**Records to process:**
════════════════════
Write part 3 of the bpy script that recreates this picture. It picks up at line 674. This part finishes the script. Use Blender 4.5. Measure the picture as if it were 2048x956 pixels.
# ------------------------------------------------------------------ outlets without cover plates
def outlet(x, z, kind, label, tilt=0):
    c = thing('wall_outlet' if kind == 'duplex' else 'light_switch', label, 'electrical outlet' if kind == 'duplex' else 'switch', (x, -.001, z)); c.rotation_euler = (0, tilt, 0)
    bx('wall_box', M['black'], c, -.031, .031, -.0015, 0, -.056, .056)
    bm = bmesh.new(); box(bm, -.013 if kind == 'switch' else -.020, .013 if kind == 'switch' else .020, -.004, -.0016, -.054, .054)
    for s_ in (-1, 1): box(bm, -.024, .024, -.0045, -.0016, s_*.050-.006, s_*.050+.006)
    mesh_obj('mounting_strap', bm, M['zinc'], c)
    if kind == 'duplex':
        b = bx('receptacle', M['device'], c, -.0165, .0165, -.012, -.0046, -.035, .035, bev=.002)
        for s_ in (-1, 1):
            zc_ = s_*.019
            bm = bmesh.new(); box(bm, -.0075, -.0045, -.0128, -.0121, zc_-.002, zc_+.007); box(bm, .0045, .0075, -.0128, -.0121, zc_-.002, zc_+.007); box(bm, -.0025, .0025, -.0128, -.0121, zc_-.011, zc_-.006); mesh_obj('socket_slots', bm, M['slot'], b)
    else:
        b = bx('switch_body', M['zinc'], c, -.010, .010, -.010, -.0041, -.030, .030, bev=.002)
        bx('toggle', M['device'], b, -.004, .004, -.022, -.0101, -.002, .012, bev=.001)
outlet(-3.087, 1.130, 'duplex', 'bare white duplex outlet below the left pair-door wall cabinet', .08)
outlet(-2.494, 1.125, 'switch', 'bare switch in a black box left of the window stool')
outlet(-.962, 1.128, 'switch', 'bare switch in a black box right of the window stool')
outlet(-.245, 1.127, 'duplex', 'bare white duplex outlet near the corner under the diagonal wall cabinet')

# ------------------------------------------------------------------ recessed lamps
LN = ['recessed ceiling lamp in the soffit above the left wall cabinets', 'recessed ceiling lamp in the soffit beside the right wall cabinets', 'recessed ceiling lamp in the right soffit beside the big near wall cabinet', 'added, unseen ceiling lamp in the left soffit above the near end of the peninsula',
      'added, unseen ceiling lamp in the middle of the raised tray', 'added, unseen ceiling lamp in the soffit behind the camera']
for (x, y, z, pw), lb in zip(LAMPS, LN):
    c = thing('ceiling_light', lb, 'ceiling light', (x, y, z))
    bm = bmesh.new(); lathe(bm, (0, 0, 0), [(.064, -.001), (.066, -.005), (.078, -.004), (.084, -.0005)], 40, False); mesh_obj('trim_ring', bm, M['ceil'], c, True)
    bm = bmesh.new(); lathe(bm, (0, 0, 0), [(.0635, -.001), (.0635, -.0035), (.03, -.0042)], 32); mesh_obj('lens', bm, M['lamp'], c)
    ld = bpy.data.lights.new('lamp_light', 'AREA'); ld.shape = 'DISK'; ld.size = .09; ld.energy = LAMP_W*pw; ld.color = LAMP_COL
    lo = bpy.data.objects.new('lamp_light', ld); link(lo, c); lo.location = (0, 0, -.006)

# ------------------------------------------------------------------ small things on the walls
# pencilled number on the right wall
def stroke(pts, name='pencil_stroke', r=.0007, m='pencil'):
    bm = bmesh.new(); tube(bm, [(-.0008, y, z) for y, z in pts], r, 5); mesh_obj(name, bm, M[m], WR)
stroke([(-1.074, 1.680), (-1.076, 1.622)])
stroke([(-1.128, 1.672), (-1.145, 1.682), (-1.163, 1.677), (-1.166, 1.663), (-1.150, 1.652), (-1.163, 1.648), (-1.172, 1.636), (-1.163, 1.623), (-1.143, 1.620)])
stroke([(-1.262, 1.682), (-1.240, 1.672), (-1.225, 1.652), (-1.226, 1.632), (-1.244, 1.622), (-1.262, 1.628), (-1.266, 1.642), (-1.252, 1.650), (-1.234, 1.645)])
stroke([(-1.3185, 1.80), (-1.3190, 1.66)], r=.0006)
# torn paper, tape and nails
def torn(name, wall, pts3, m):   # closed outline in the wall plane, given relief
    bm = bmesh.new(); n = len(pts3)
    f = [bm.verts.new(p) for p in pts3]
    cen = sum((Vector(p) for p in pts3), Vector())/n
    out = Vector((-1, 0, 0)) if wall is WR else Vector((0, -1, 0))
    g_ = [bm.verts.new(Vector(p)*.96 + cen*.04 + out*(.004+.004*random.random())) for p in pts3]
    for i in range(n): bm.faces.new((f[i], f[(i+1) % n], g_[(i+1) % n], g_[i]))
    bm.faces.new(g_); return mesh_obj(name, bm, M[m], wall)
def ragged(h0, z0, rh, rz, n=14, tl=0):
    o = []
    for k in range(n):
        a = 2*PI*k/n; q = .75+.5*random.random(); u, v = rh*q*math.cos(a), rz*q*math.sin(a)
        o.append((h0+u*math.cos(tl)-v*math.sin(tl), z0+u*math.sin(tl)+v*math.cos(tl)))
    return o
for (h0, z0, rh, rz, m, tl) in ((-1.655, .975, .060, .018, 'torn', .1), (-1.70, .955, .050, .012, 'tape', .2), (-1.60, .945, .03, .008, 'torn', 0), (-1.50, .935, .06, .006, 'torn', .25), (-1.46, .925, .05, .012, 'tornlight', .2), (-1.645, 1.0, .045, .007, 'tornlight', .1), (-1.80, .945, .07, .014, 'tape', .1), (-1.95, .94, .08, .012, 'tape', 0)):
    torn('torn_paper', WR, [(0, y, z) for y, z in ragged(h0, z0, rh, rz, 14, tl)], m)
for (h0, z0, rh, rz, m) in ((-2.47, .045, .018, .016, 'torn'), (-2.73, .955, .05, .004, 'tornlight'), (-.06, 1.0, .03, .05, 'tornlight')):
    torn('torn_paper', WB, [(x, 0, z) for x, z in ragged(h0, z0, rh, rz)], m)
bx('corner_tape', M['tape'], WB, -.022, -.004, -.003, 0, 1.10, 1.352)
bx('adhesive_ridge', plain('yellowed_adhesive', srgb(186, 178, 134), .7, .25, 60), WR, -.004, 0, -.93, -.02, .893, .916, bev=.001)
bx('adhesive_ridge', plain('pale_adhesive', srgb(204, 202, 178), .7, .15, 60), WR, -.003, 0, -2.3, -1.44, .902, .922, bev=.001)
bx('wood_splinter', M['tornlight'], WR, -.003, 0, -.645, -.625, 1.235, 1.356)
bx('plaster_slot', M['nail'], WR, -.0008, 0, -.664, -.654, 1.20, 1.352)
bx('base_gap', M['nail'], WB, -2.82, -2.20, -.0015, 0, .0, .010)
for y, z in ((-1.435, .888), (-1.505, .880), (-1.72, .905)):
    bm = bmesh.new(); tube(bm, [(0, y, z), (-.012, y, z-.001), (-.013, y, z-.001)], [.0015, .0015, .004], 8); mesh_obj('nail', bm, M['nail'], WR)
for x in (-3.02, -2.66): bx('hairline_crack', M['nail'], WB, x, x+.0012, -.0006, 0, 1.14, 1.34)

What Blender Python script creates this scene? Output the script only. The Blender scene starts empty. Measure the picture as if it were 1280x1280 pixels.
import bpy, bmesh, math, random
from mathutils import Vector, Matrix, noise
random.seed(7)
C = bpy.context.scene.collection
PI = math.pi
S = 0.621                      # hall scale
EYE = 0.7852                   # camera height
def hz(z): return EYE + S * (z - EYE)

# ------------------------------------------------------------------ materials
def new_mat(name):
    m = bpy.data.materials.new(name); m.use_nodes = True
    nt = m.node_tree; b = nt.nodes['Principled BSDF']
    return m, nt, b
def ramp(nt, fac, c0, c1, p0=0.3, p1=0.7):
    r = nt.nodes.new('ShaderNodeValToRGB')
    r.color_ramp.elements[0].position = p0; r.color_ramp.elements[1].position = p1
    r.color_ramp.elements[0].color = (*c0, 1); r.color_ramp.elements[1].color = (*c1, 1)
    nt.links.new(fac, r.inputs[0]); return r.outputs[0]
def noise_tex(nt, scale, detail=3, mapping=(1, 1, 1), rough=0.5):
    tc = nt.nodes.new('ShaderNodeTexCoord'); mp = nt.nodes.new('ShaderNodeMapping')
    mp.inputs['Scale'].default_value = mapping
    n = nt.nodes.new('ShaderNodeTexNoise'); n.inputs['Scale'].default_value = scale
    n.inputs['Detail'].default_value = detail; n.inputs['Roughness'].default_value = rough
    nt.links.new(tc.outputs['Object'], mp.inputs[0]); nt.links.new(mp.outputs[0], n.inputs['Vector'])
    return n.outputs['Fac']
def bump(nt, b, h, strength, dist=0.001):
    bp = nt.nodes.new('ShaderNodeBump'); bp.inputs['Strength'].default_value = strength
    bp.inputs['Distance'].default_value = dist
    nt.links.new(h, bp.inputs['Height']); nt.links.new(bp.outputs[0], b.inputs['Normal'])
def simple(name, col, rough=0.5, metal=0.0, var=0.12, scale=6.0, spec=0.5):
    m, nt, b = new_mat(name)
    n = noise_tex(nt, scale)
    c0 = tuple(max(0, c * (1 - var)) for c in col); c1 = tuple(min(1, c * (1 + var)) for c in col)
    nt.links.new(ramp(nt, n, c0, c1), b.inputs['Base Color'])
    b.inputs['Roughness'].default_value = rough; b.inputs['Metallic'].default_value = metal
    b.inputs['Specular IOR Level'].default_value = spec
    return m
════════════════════
**Exercise objective:** Taking the material above, extract exactly and only the lines from the line with "What Blender Python" to the line with "def hz(z): return EYE + S * (z - EYE)", inclusive of both.

**Problem solution:**
What Blender Python script creates this scene? Output the script only. The Blender scene starts empty. Measure the picture as if it were 1280x1280 pixels.
import bpy, bmesh, math, random
from mathutils import Vector, Matrix, noise
random.seed(7)
C = bpy.context.scene.collection
PI = math.pi
S = 0.621                      # hall scale
EYE = 0.7852                   # camera height
def hz(z): return EYE + S * (z - EYE)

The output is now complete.